Simia : Ouais, et comme tu vois, je suis habillé. Dans mon projet, je parle beaucoup de ma vie en ville, je n’avais pas envie de faire un truc en mode “le rappeur dans la ville”… Je voulais vraiment qu’il y ait un truc spécial pour cette cover. Je travaille avec la même photographe, c’est elle qui me fait toutes mes photos. C’est avec elle que j’avance depuis le début. Elle s’appelle Mélie Hirtz, et en fait, elle a énormément d’idées incroyables. On se prenait la tête, on a shooté une première cover qui n’a pas marché. Et elle m’a dit : “attends, on va se mettre dans l’eau et les gens ne vont pas capter pourquoi.” Et quand tu regardes bien la cover, on a fait un petit montage où le reflet n’est pas exactement le même que ma posture. On a fait exprès que ce ne soit pas super visible. En gros, le reflet regarde droit devant, alors que sur la photo, ma tête est sur le côté. L’eau, ça n’a pas forcément un sens particulier.
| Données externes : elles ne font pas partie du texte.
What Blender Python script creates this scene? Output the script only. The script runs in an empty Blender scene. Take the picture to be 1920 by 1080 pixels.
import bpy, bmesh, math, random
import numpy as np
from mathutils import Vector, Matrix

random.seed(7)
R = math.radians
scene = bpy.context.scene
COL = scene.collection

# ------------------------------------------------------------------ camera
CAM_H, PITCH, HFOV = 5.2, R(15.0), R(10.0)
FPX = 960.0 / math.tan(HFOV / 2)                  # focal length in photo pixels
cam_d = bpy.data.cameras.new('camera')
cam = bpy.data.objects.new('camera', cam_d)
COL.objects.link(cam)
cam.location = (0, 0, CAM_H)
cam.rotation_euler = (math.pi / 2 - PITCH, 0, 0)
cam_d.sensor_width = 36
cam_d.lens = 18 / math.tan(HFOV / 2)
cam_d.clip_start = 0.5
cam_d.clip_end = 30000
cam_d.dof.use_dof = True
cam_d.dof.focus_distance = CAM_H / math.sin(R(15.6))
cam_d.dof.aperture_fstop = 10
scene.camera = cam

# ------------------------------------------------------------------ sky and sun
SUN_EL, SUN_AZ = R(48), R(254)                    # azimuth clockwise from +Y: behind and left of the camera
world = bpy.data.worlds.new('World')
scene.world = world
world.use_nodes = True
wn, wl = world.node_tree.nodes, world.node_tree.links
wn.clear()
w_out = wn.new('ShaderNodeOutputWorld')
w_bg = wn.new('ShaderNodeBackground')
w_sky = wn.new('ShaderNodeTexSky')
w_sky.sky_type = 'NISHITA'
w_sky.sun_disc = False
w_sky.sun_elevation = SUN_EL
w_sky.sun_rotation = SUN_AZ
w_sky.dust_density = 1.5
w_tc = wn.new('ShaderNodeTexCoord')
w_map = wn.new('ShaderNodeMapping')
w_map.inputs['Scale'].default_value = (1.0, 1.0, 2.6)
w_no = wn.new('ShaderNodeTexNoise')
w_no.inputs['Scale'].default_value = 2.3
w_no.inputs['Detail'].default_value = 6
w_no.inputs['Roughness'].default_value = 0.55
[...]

Au début, on avait travaillé avec un miroir, mais finalement on trouve qu’avec l’eau il y a de beaux mouvements.

iHH Magazine : Tu m’as parlé d’un projet en préparation. Quels sont tes futurs projets ?

Simia : C’est encore assez flou parce que “Spécial” vient de sortir. Donc je suis encore sur la création. J’écris beaucoup, je vois des beatmakers… J’essaye d’aller rapidement parce que “Spécial” est un projet que j’ai fini d’écrire il y a un peu plus d’un an. Le dernier morceau, qui est d’ailleurs le dernier morceau du projet : “Peur d’être seul“, je l’ai écrit en novembre 2018. J’ai écrit beaucoup de choses depuis et j’ai vite envie de les sortir. “Spécial”, c’est le premier projet de ma vie, c’est le projet que je vais défendre au maximum. Mais je suis impatient, j’ai envie de passer à la suite, montrer ce que je sais faire et montrer ce qui peut ressortir encore plus de moi. Je suis sur la suite, et tu es le premier journaliste à qui je dis ça : je vais essayer de sortir quelque chose mi-2020.